What did I gain from my previous work?
March 15
Ohh we are in our halfway to go of our very own month of March. Time really run so fast dear. We were able to become an old easily like this haha.
H A P P Y T U E S D A Y
Let me have this day be my choose-day. I wanted to choose my day as question and answer portion. And join me, lets gooooo....
My worst enemy is my own mind. I am extremely upset sometimes to myself because my own thoughts can be a treator of my own happiness. It's very hard sometimes to deal our own mind where it keeps trying to make us down and hopeless. I overthink a lot where it lead me to my lowest point that somehow it's hard for me to go back of being optimistic. My mind is really my own worst enemy as always. I keep trying to overcome this kind of situation but somehow negative motion will eat me it's because I keep overthinking. Once I already overthink for sure a little by little it will ruin my positive thinking.
One way that I should overcome this kind of energy is I will remember the our father and Hail mary.
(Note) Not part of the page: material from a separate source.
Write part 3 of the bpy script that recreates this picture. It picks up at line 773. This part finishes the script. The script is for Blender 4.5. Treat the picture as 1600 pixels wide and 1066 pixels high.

I will recite it again and again in order my negative mind will cast away.
Sometimes it is hard to pretend like you understand certain thing but it doesn't. There were times that I wanted to make it clear and understand it seriously but somehow it is hard.
Do you know what are the things that makes myself pretended that I truly understand but I don't, was the process of God. I would always tell to myself that yes, I understand why I am still here, there's no progress and don't have yet any achievement but then I was just pretending. It's hard knowing that you are still on the process of waiting and you don't even still know the answer of success seems like a hopeless. A great pretender that truly understand that why still in the process of waiting but the truth is it doesn't. God is working out of things that it's hard for us to understand. Sometimes, we were able to experience the discouragements, disappointments and anything that would turn ourselve hopeless because as a matter of fact we are just pretending that we understand but we don't.
My first job was quite a rollercoaster one where being employed was an eye opener of reality. It was more on adjustment before you will enjoy of what you were doing in every work hours. We all know that being employed salary is the number one reason why we wanted to get employed but one thing in the reality aside from the salary we've get, we tend to gain as well some priceless things. These are the memories of our workmates. What do I love aside from the salary I get from the work I had before is having friends. My workmates has something a great impact of connection of where it started when we help one each other. Actually, we have different area field but because of some area need to have companion and also need workforce of a team, we are collaborated each other. I gain lots of friends and they became my one call away friend. My first job was very memorable one because I do enjoy my work with my workmates. Our work is not that easy and it would really spent so much sweat and energy but because of the healthy surroundings with the team, our work is very easy. We've gain healthy relationship and memories worth to treasure.
I would rather be a child with less attractive and extremely intelligent. Being a child, attractiveness is nothing. I can't use it to the real world because as a matter of fact being a child need to be more creative. Creativeness of a child makes something an imaginary amazing. In fact, extremely intelligent was a remarkable of being a child wherein it is more attractive of being smart. As what our parents wanted us to be more studios because that was the main thing they would give us and support to our future. Less attractive is okay but extremely intellegent is more than okay and more attractive one.
Those questions are seriously tricky but it gives me more deep understanding about my own perception. From the questions above, I answered it through my experiences, observation and my own perspective.
Anyway, seems like my eyes already a blurry one and maybe I need to take some rest first.